A natureza da actividade por um lado, e a qualidade dos vinhos produzidos por outro, convidavam não só as moscas, mas também os inúmeros discípulos de Baco, que, no tempo devido, estavam sempre presentes para festivas e preciosas libações. Não sendo inconciliável a presença dos insectos com o desfrutar dos néctares, o exagero do seu assédio acabava por importunar.
Os edifícios onde as tabernas estavam instaladas, eram de média dimensão, e alguns tinham na divisão do atendimento aos clientes, estupendos tectos com estruturas baseadas em robustas armações de asnaria, que a tradição acolhia e recomendava.
Enquanto criança, quase todos os dias e a pedido do meu pai, deslocava-me às adegas que abundavam em Alvor nessa altura, algumas bem perto do lugar onde morava. Os mandados destinavam-se a trazer à mesa das refeições, o vinho que ele tanto apreciava. Nessas andanças de mandado e quando o atendimento demorava, o olhar vagueava no redor fixando as evidências que nem sempre iam ao encontro do entender dos anos. Bem à vista, suspensos do vigamento inferior das asnas, alguns conjuntos de ramos de um arbusto desconhecido para mim, pendiam criteriosamente amarrados e distanciados uns dos outros. Não entendi o propósito, nem a curiosidade se moveu para deslindá-lo.
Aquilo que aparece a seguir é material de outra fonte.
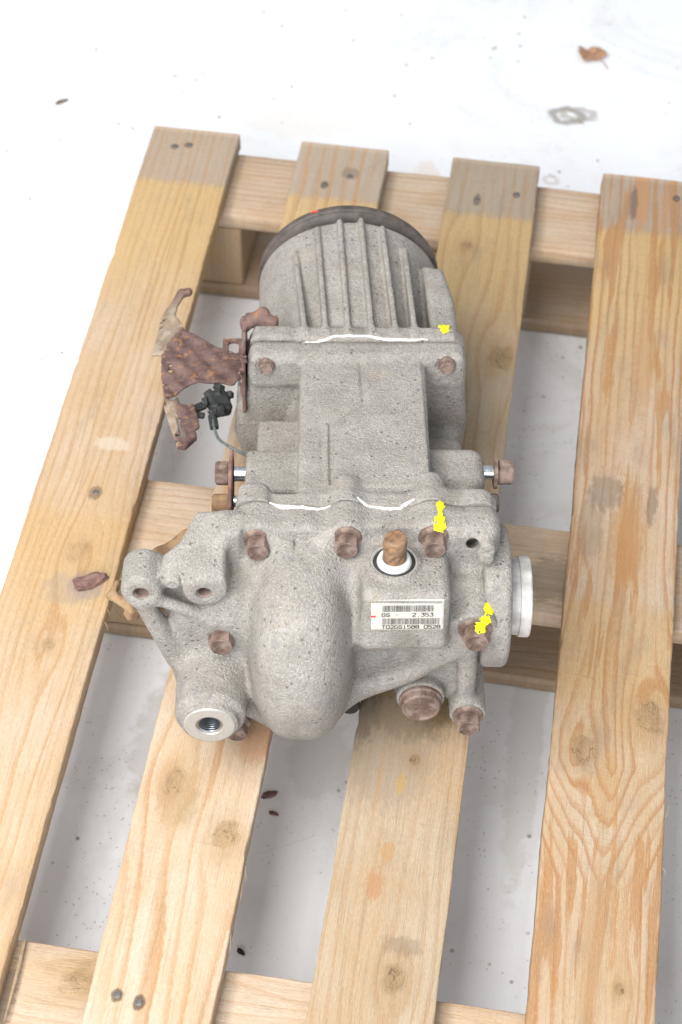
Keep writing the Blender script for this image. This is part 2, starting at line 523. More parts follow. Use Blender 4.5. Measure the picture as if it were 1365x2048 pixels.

O esclarecimento chegou já em adulto, quando, em amena conversa se lembravam tempos de adegas buliçosas, animadas pelo prazer do vinho que o S. Martinho renovava em primaveras de circunstância, feitas da sua vibrante, aromática e cristalina condição.
Eram salgadeiras o que as traves continham suspensas da sua imobilidade. Um arbusto comum nos sapais que circundavam a ria, e que alguém decidiu usar em desfavor do mosquedo.
A noite interrompia nas adegas a azáfama das moscas. Era tempo de se recolherem e abrigarem, até que o dia rompesse e retomada fosse a sua maçadora existência. Eleitas dormitório, as salgadeiras eram cobertas por revoadas de moscas mal caía a noite, transformando a sua natureza vegetal em alado e disforme pendente.
Encerrada a loja, seguia-se o tratamento ao mosqueiro que repousava do labor do dia: munido duma saca de serapilheira de boca larga, o taberneiro subia cuidadosamente e em silêncio por uma escada até junto à salgadeira inundada de moscas, e, com um movimento rápido e preciso, introduzia a salgadeira na saca, segurando e fechando o ramo pela base; acto contínuo, desatava o nó que prendia o ramo à trave e descia com ele bem preso e a saca bem cingida à sua volta. Feita a captura, restava eliminá-las. Nada mais simples, apesar da sua feição um tanto ou quanto bizarra: com a saca a envolver o ramo e a prendê-lo com firmeza, fustigava com ele o chão do quintal ou da rua, até que não houvesse rumor ou sinal de mosca viva.
A seguir era devolver a nudez ao ramo, varrer o mosquedo, e voltar a pendurar nas vigas das bonitas asnas, essa traiçoeira alcova.
E assim se cumpria com êxito, uma estratégia de controlo sanitário pouco ortodoxa, mas de razoável eficácia.